5. Wide of Monti standing in Chamber of Deputies
6. Cutaway of members of parliament
7. SOUNDBITE (Italian) Mario Monti, Italian Prime Minister:
"This morning I saw a group of school children watching the workings of our parliament and I thought that... maybe not this parliament that is very responsible and did an important job of improving public finances... what are those children going to think if we tell them that it was the rest of the world that got us into trouble, and not decisions made for decades by our own parliaments and governments, maybe with the best intentions, but in times when there was little attention to public spending."
8. Wide of Chamber of Deputies
9. SOUNDBITE (Italian) Mario Monti, Italian Prime Minister:
"When I blocked the merger between two huge American companies, even the US president intervened to put pressure on me, and 'The Economist' wrote: 'The US finance world considers Mario Monti the Saddam Hussein of finance'."

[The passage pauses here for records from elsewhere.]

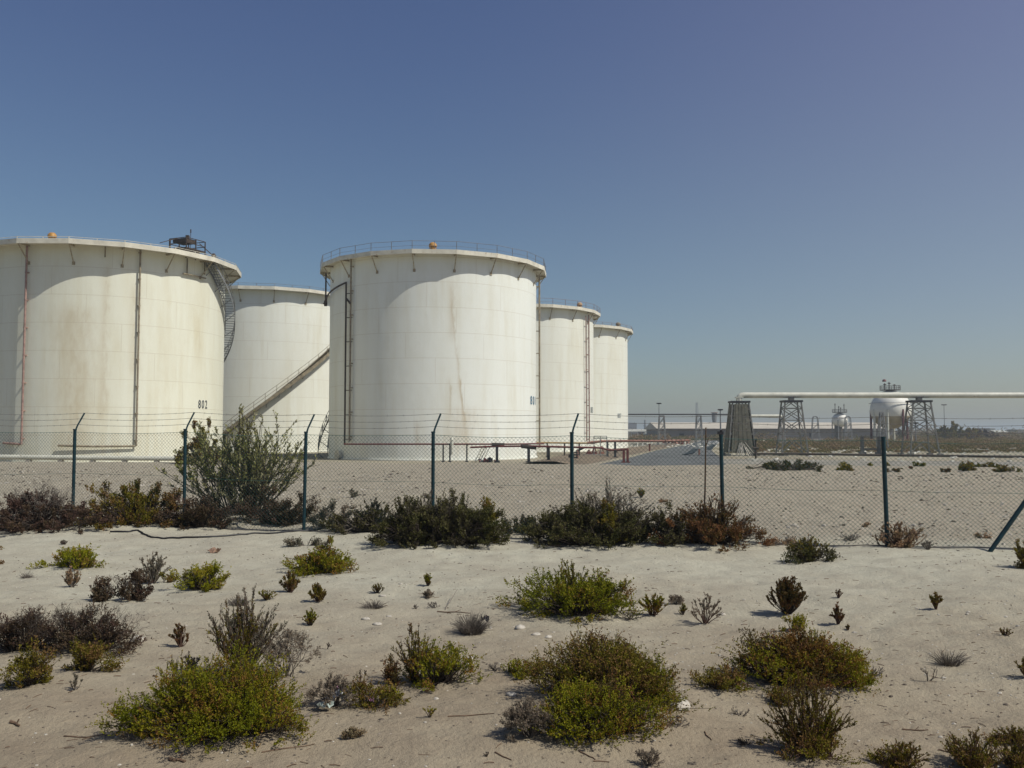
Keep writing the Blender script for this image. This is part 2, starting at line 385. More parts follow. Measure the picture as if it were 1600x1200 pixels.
M_CLAD = None
M_ROOF = paint('pale roof plate', (.5, .48, .42), .7, .2, .1, .6)
def tank(name, C, R, Re, H, label, shellm, phib, rails=M_RAILD, nb=18, railh=.95):
    e = empty('storage_tank', (C[0], C[1], PLAIN), label, 'storage tank')
    T = dict(e=e, C=C, R=R, Re=Re, H=H, A0=math.atan2(-C[1], -C[0]))
    mb = MB(); mb.lathe([(R + .12, -.3), (R + .12, .14), (R, .16), (R, H - .02)], 144); mb.build('shell', shellm, e, smooth=True, sharp=50)
    mb = MB(); mb.lathe([(R - .02, H - 1.1), (R - 1, H - 1.0), (0.01, H - .2)], 72); mb.build('roof', M_ROOF, e, smooth=True)
    # polygonal wind girder with a vertical outer band, corners over the brackets
    a0 = T['A0'] + phib; mb = MB(); n = nb
    def ringp(r, z, poly=True):
        out = []
        for k in range(n * 4):
            a = a0 + 2 * PI * k / (n * 4)
            if poly:
                frac = (k % 4) / 4 * 2 * PI / n; rr = r * math.cos(PI / n) / math.cos(frac - PI / n)
            else: rr = r
            out.append(pol(a, rr, z))
        return out
    loops = [ringp(R + .004, H - .12, False), ringp(Re, H - .12), ringp(Re, H - .30), ringp(Re + .05, H - .30), ringp(Re + .05, H + .14), ringp(Re, H + .14), ringp(Re, H - .06), ringp(R - .25, H - .06, False), ringp(R - .25, H - .12, False)]
    m_ = n * 4; vs = [p for l in loops for p in l]
    fs = [(i * m_ + k, i * m_ + (k + 1) % m_, (i + 1) * m_ + (k + 1) % m_, (i + 1) * m_ + k) for i in range(len(loops) - 1) for k in range(m_)]
    mb.add(vs, fs); mb.build('wind_girder', M_WG, e)
    mb = MB(); w = Re - R
    mb.bar((R, 0, H - .21), (Re - .03, 0, H - .21), .10, .14); mb.bar((R + .02, 0, H - 1.75), (Re - .12, 0, H - .25), .08, .08)
    mb.box((R + .03, 0, H - 1.75), (.05, .25, .3))
    br = mb.build('bracket', M_BRK, e); br.rotation_euler.z = a0
    for k in range(1, n):
        c = br.copy(); COL.objects.link(c); c.parent = e; c.rotation_euler.z = a0 + 2 * PI * k / n
    if rails:
        mb = MB(); rr = Re - .02
        for k in range(n * 2):
            a = a0 + 2 * PI * k / (n * 2); r_ = rr * (1 if k % 2 == 0 else math.cos(PI / n))
            mb.bar(pol(a, r_, H - .1), pol(a, r_, H + railh), .055)
        for zz in (railh, railh * .5):
            pts = [pol(a0 + 2 * PI * k / n, rr, H + zz) for k in range(n)]
            for p, q in zip(pts, pts[1:] + pts[:1]): mb.tube([p, q], .022 if zz == railh else .014, 5, False)
        mb.build('railing', rails, e)
    return T
def number(T, text, px, py, hpx, mat, xs=.62, gap=1.0):
    a, z = cyl(T, px, py); D = ring_sol(T['C'], px, T['R'])[1]; hm = hpx / F * D
    cu = bpy.data.curves.new('n', 'FONT'); cu.body = text; cu.size = hm / .7; cu.align_x = 'CENTER'; cu.align_y = 'CENTER'; cu.space_character = gap
    cu.offset = .012
    ob = bpy.data.objects.new('n', cu); COL.objects.link(ob); bpy.context.view_layer.update()
    me = ob.to_mesh(); mb = MB(); R_ = T['R'] + .03
    vs = [pol(a + v.co.x * xs / R_, R_, z + v.co.y) for v in me.vertices]; fs = [tuple(p.vertices) for p in me.polygons]
    mb.add(vs, fs); ob.to_mesh_clear(); bpy.data.objects.remove(ob)
    return mb.build('tank_number', mat, T['e'])
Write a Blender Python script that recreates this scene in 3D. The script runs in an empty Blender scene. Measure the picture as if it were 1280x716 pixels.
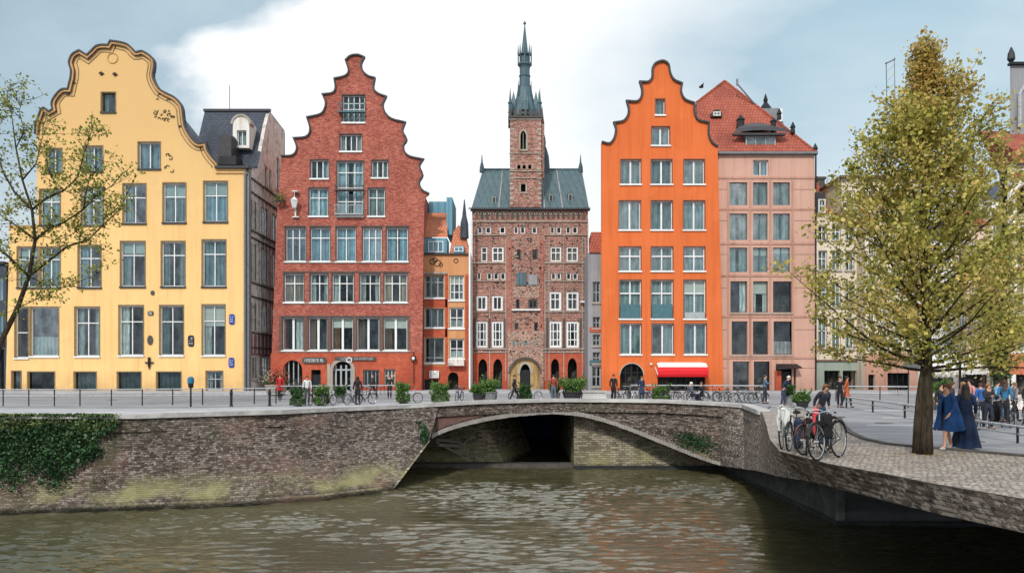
import bpy, math, random
import numpy as np
from mathutils import Vector, Matrix
from mathutils.geometry import tessellate_polygon

# ------------------------------------------------------------------ frame of reference
F, HOR, CH = 1000.0, 462.0, 2.2            # focal length (photo px), horizon row, eye height above the street
WATER = -4.6
def PX(px, Y): return (px - 640.0) * Y / F
def PZ(py, Y): return CH - (py - HOR) * Y / F
def GY(py, z=0.0): return (CH - z) * F / (py - HOR)     # depth of a ground point seen at row py
R = math.radians
scene = bpy.context.scene
COL = scene.collection
rnd = random.Random(7)

# ------------------------------------------------------------------ mesh helpers
class MB:
    def __init__(s): s.v = []; s.f = []; s.sm = False
    def add(s, vs, fs):
        o = len(s.v); s.v += [tuple(p) for p in vs]; s.f += [tuple(i + o for i in f) for f in fs]; return s
    def box(s, x0, x1, y0, y1, z0, z1, T=None):
        p = [(x0,y0,z0),(x1,y0,z0),(x1,y1,z0),(x0,y1,z0),(x0,y0,z1),(x1,y0,z1),(x1,y1,z1),(x0,y1,z1)]
        if T: p = [T(*q) for q in p]
        return s.add(p, [(0,3,2,1),(4,5,6,7),(0,1,5,4),(1,2,6,5),(2,3,7,6),(3,0,4,7)])
    def hexa(s, b, t):
        return s.add(list(b)+list(t), [(0,3,2,1),(4,5,6,7),(0,1,5,4),(1,2,6,5),(2,3,7,6),(3,0,4,7)])
    def tube(s, pts, r, n=6, cap=True):
        pts = [Vector(p) for p in pts]
        if not isinstance(r, (list, tuple)): r = [r]*len(pts)
        vs = []; prev = None
        for i, p in enumerate(pts):
            d = (pts[min(i+1, len(pts)-1)] - pts[max(i-1, 0)])
            d = d.normalized() if d.length > 1e-9 else Vector((0,0,1))
            a = Vector((0,0,1)) if abs(d.z) < .9 else Vector((1,0,0))
            if prev is not None:
                a = prev
            x = (a - d*a.dot(d)).normalized(); y = d.cross(x); prev = x
            for k in range(n):
                t = 2*math.pi*k/n
                vs.append(p + x*(math.cos(t)*r[i]) + y*(math.sin(t)*r[i]))
        fs = []
        for i in range(len(pts)-1):
            for k in range(n):
                k2 = (k+1) % n
                fs.append((i*n+k, i*n+k2, (i+1)*n+k2, (i+1)*n+k))
        if cap:
            fs.append(tuple(range(n-1, -1, -1))); fs.append(tuple((len(pts)-1)*n+k for k in range(n)))
        return s.add(vs, fs)
    def lathe(s, prof, c=(0,0,0), n=12, rot=0, sx=1, sy=1):
        vs = []
        for r, z in prof:
            for k in range(n):
                t = 2*math.pi*(k+.5)/n + rot
                vs.append((c[0]+math.cos(t)*r*sx, c[1]+math.sin(t)*r*sy, c[2]+z))
        fs = []
        for i in range(len(prof)-1):
            for k in range(n):
                k2 = (k+1) % n
                fs.append((i*n+k, i*n+k2, (i+1)*n+k2, (i+1)*n+k))
        fs.append(tuple(range(n-1, -1, -1))); fs.append(tuple((len(prof)-1)*n+k for k in range(n)))
        return s.add(vs, fs)
    def torus(s, c, R0, r, axis='y', n=24, m=6, squash=1.0):
        vs = []
        for i in range(n):
            a = 2*math.pi*i/n
            for j in range(m):
                b = 2*math.pi*j/m
                rr = R0 + r*math.cos(b); w = r*math.sin(b)*squash
                if axis == 'y': vs.append((c[0]+rr*math.cos(a), c[1]+w, c[2]+rr*math.sin(a)))
                elif axis == 'x': vs.append((c[0]+w, c[1]+rr*math.cos(a), c[2]+rr*math.sin(a)))
                else: vs.append((c[0]+rr*math.cos(a), c[1]+rr*math.sin(a), c[2]+w))
        fs = []
        for i in range(n):
            for j in range(m):
                i2 = (i+1) % n; j2 = (j+1) % m
                fs.append((i*m+j, i2*m+j, i2*m+j2, i*m+j2))
        return s.add(vs, fs)
    def ball(s, c, r, n=10, m=7, sx=1, sy=1, sz=1):
        prof = [(max(.0005, r*math.sin(math.pi*i/m)), -r*math.cos(math.pi*i/m)*sz) for i in range(m+1)]
        return s.lathe(prof, c, n, 0, sx, sy)
    def grid(s, rows):
        n = len(rows[0]); vs = [p for r in rows for p in r]; fs = []
        for i in range(len(rows)-1):
            for j in range(n-1):
                fs.append((i*n+j, i*n+j+1, (i+1)*n+j+1, (i+1)*n+j))
        return s.add(vs, fs)
    def build(s, name, mat, parent=None, loc=None, smooth=False):
        off = Vector((0,0,0))
        q = parent
        while q is not None: off += q.location; q = q.parent
        if loc is not None and parent is None: off = Vector(loc)
        me = bpy.data.meshes.new(name)
        me.from_pydata([(p[0]-off.x, p[1]-off.y, p[2]-off.z) for p in s.v], [], s.f)
        me.materials.append(mat)
        if smooth or s.sm: me.polygons.foreach_set('use_smooth', [True]*len(me.polygons))
        me.update()
        o = bpy.data.objects.new(name, me); COL.objects.link(o)
        if parent is not None: o.parent = parent
        elif loc is not None: o.location = loc
        return o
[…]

10. Various of screens showing latest financial data
STORYLINE:
The new Italian Prime Minister addressed the Italian Parliament's lower chamber on Friday, as deputies began deliberations ahead of a confidence vote for the new technocratic government formed in an attempt to save the country from its debt crisis.
On Thursday, Mario Monti's day-old government won a confidence vote 281-25 in the Senate, after he warned that all Italians would need to make sacrifices to get the country out of its massive debt hole, while promising to fairly distribute the pain.
During that vote, anti-austerity rioters clashed with police in Rome, Milan and Turin, among other cities.
On Friday, no clashes were reported in the hours leading up to Friday's confidence vote in the Chamber of Deputies.
Monti was recently chosen to lead the country after Italy's spiralling financial crisis doomed Silvio Berlusconi's three and a half year government.
Monti is under enormous pressure to boost growth and bring down Italy's high debt, not only to save Italy from succumbing to the debt crisis but to prevent a catastrophic disintegration of the common euro currency.
In his speech to parliament on Friday he said he was convinced that the "political crisis affecting the world, and Europe and Italy in particular, was caused by extremely serious faults by the financial institutions and the financial markets."
He also discussed his halting, as the then European Competition Commissioner, of the merger of US companies General Electric and Honeywell in 2001, saying that the US President at the time, George W. Bush, tried to put pressure on his decision.
Europe has already bailed out three small countries, Greece, Ireland and Portugal, but the Italian economy, the third largest in the 17-nation eurozone, is deemed too big for Europe to rescue.
Borrowing costs on 10-year Italian bonds were at 6.75 percent on Friday, after spiking briefly at over 7 percent Thursday, a level that had forced those other countries into bailouts.